Il termine Café racer nacque nel Regno Unito durante la prima metà degli anni, per indicare in modo dispregiativo i motoveicoli che i giovani del movimento Rocker ostentavano, parcheggiandoli davanti ai locali pubblici da loro frequentati e caratterizzati dalla presenza esterna delle loro motociclette.
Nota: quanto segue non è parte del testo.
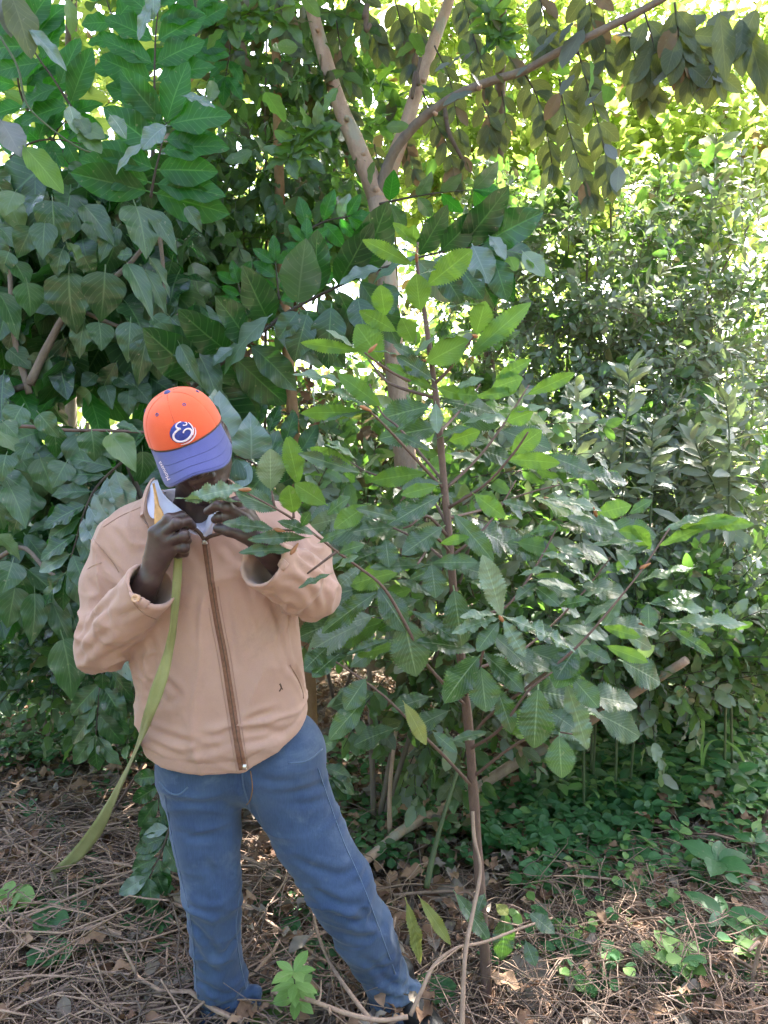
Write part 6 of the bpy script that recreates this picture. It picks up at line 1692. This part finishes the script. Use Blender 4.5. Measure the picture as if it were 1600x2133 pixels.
# neck opening with the V down to the zip
ncx = P(412, 1040, 1.74)
f.cone(P(412, 1075, 1.745), P(408, 960, 1.735), .074, .088, .008, 'sub')
vb = P(427, 1122, 1.62)
f.cone(vb + Vector((0, -.03, .012)), P(408, 1050, 1.70), .006, .070, .006, 'sub')
f.cone(vb + Vector((0, -.06, .020)), P(408, 1040, 1.60), .008, .066, .006, 'sub')
V, Q = f.surface(2); N = vnormals(V, Q)
zz = V[:, 2]
pts_e = (np.array(tuple(P(225, 1340, 1.66))), np.array(tuple(P(640, 1225, 1.64))))
el = sum(np.exp(-(((V - e) ** 2).sum(1)) / .012) for e in pts_e)
sh_ = sum(np.exp(-(((V - np.array(tuple(e))) ** 2).sum(1)) / .010) for e in (P(290, 1180, 1.70), P(575, 1160, 1.68)))
low = np.exp(-((zz - P(400, 1560, 1.66).z) / .10) ** 2)
cuf = sum(np.exp(-(((V - np.array(tuple(e))) ** 2).sum(1)) / .004) for e in (RF[2], LF[2]))
D = wrinkle(V, N, .0105, (20, 14, 15), (8, 8, 8), 2.2, el * (1 - cuf * .8).clip(0, 1))
D = D + wrinkle(V, N, .008, (14, 8, 16), (6, 6, 6), 9.4, sh_)
D = D + wrinkle(V, N, .007, (5, 5, 22), (5, 5, 5), 4.4, low * .9)
D = D + N * (fbm(V * np.array([9, 9, 4]) + 11, 3) * .005 * (1 - .6 * cuf).clip(0, 1))[:, None]
D = D + wrinkle(V, N, .0055, (10, 7, 4), (4, 4, 4), 7.7, (1 - cuf).clip(0, 1) * .8)
# zip pull-lines radiating at the lower front
V = V + D * (.35 + .65 * np.clip((zz - np.interp(V[:, 0], hx, hz)) / .05, 0, 1))[:, None]
N = vnormals(V, Q); jb0 = bvh_of(V, Q)
V = V + crease(V, N, jb0, [
    [(215, 270), (262, 330), (338, 412)], [(95, 720), (150, 660), (205, 585)], [(130, 650), (220, 590), (300, 500)], [(245, 580), (252, 640), (240, 690), .8], [(85, 790), (125, 720), (185, 665)], [(170, 800), (215, 740), (300, 690), .7], [(110, 850), (150, 800), (200, 770), .7], [(300, 640), (380, 600), (450, 570), .6], [(230, 860), (330, 800), (420, 740), .6], [(140, 420), (190, 480), (230, 560), .5],
    [(1270, 200), (1330, 290), (1420, 345), (1500, 405)], [(1300, 330), (1380, 400), (1470, 430), .8], [(1150, 480), (1210, 545), (1310, 600), .8], [(1360, 470), (1400, 540), (1410, 600), .8], [(1240, 420), (1320, 440), (1400, 480), .6], [(1440, 480), (1470, 540), (1460, 600), .7],
    [(1140, 500), (1205, 640), (1228, 770), (1262, 900)], [(900, 480), (925, 640), (950, 780), (962, 900), .6], [(760, 480), (740, 620), (745, 760), .5], [(1010, 420), (1060, 560), (1100, 700), .5],
    [(590, 985), (642, 1058), (600, 1112), .8], [(500, 1258), (620, 1302), (770, 1335), .9], [(985, 1240), (1080, 1185), (1190, 1150), .9], [(1000, 1262), (1100, 1248), (1230, 1272), .8], [(955, 1232), (890, 1285), (790, 1300), .8], [(958, 1302), (850, 1350), (700, 1372), .8], [(1255, 890), (1308, 960), (1342, 1045), .9], [(470, 700), (515, 820), (505, 950), (480, 1040), .9], [(560, 960), (590, 1000), (610, 1040), .6], [(1000, 1330), (1120, 1310), (1250, 1240), .6], [(520, 1340), (640, 1390), (800, 1395), .6], [(430, 880), (470, 1000), (470, 1120), .6],
    [(700, 230), (760, 300), (780, 380), .5], [(900, 230), (960, 290), (1020, 330), .6], [(260, 120), (330, 200), (380, 300), .5]], .375, 130, 1050, .0058, .0085)
jacket = link('jacket', mesh_from('jacket', V - np.array(tuple(MO)), Q, [M['jacket']]), man)
jb = bvh_of(V, Q)
def jpart(nm, pts, widths, thick, mt, n=6, off=.0006, parent=None, label=None):
    v_, q_ = surf_strip(jb, pts, widths, thick, n, off)
    if len(v_) <= 8: return None
    o = link(nm, mesh_from(nm, [tuple(Vector(a) - MO) for a in v_], q_, [M[mt]]), parent or jacket)
    if label: o['label'] = label
    return o
zpx = [(428, 1126), (434, 1170), (440, 1215), (447, 1260), (455, 1305), (463, 1345), (470, 1385), (477, 1430), (485, 1480), (492, 1525), (499, 1565), (506, 1602)]
jpart('zip_tape', zpx, [.0165, .016, .0165, .016, .018, .019], .0014, 'zip', 5)
jpart('zip_teeth', [(x + 1, y) for x, y in zpx], [.0022], .0024, 'zip_dark', 5)
jpart('placket_seam', [(x + 14, y + 6) for x, y in zpx[2:]], [.0016], .0006, 'jacket_seam', 5)
jpart('placket_seam', [(x - 12, y + 6) for x, y in zpx[3:]], [.0014], .0006, 'jacket_seam', 5)
jpart('pocket_zip', [(348, 1412), (338, 1440), (330, 1465), (318, 1490), (313, 1512)], [.006, .005, .003], .0012, 'jacket_seam', 5)
jpart('pocket_zip', [(346, 1410), (336, 1440), (327, 1465), (316, 1490)], [.0018], .0022, 'zip_dark', 5)
jpart('pocket_welt', [(604, 1385), (620, 1412), (630, 1438), (632, 1455)], [.004], .001, 'jacket_seam', 5)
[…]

Il primo di questi locali fu il 59 Club, mentre il più celebre è l’Ace cafe.
Questi motoveicoli erano motociclette stradali spogliate di tutto quanto legato al turismo e dotate di accessori specialistici e sovrastrutture modificate – spesso autocostruiti – in maniera tale da sembrare moto da competizione, ma in realtà utilizzate esclusivamente per fare bella mostra e appagare l’ego dei loro proprietari.
Raramente i proprietari si impegnavano in competizioni ufficiali, spesso questi si sfidavano in gare clandestine più o meno organizzate per poi concludere di fronte al bar dove condividere e talvolta esagerare le proprie imprese.
Negli anni settanta tale locuzione fu ripresa in Francia, con il significato di “pilota da bar”, per indicare in tono ironico questa categoria di motociclisti.
Nel moderno uso lessicale, per Café racer si intende una motocicletta dall’aspetto sportivo, spesso in stile rétro, strutturalmente e meccanicamente comparabile ad una motocicletta di serie.
Con la diversificazione del mercato della motocicletta il principio stesso delle Cafè Racer è venuto meno, in quanto ormai disponibili vere e proprie race-replica. Questa tipologia di motociclette è rimasta come filosofia e stilemi costruttivi nel mondo del custom (dall’inglese “to custom”: personalizzare) dove ciclicamente riacquista popolarità.